(Some) think tanks think again
Only three think tanks got "significantly more opaque" during 2014, and one of them is Britain’s Overseas Development Institute, according to a global ranking published by the organisation Transparify.
It dropped from 5 stars to 2 stars (the steepest decline registered worldwide), and was matched only by Tanzania’s Economic & Social Research Foundation (from 3 stars to 1 star) and Ghana’s Centre for Democratic Development (2 stars to none).
I don’t how accurate the ranking is, or how seriously it is taken, but it certainly addresses an important issue because secrecy about funding sources undermines the credibility of many of these organisations, which are proliferating worldwide and in the US alone spend more than $1 billion a year.
Britain emerges badly from the ranking.
“Taken as a group, British think tanks drag down the European average stars versus 2.8 stars),” it says.
“Out of eleven British think tanks that we assessed, only a single one – the Institute for Public Policy Research – is transparent; two reveal no funding information whatsoever … We hope that this report, and a forthcoming study by our fellow disclosure advocates at Who Funds You? in London will spark a national debate in Britain about the importance of financial transparency in policy research.”
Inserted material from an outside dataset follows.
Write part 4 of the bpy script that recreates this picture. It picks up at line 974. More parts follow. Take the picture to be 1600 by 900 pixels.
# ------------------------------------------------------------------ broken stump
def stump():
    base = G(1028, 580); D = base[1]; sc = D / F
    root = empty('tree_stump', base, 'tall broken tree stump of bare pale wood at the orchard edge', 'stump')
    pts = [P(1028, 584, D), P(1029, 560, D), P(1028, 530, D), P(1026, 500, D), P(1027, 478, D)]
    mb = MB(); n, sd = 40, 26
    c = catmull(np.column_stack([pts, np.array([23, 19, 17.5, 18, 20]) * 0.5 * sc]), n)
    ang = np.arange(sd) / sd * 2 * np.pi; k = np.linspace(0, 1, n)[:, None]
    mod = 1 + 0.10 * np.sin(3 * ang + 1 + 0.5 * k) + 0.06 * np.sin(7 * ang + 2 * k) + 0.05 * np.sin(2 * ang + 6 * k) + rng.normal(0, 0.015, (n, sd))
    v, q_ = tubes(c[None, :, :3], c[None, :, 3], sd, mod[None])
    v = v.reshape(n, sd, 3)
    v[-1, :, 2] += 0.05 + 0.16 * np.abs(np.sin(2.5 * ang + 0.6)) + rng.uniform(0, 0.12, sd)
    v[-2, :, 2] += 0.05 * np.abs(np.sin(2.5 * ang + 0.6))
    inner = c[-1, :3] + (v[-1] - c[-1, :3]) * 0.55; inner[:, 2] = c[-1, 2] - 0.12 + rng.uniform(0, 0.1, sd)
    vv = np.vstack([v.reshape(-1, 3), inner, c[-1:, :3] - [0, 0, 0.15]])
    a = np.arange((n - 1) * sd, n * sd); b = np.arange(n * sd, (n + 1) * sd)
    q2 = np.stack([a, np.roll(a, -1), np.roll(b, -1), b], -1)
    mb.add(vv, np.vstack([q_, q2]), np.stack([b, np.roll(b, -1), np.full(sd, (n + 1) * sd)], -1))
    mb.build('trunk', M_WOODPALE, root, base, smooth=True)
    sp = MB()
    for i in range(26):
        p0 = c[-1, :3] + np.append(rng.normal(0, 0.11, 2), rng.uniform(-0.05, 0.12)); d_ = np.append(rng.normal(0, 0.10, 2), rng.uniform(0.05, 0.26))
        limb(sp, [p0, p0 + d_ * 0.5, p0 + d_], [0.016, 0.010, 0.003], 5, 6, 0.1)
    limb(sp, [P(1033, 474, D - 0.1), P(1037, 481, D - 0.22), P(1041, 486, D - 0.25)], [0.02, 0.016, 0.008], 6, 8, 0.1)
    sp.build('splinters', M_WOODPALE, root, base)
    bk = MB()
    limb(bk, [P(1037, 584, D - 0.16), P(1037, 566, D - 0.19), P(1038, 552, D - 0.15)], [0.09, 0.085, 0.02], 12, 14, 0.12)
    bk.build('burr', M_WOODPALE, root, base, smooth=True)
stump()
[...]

The ranking reports “a significant shift towards greater transparency by think tanks in South Asia and Oceania” in 2014 and that “The number of transparent think tanks in Africa has doubled to four”.
Two think tanks in Kenya – the African Economic Research Consortium and the Institute of Economic Affairs – excel in disclosure with a 5 star performance and Namibia’s IPPR “is likely to soon (re)join that group”.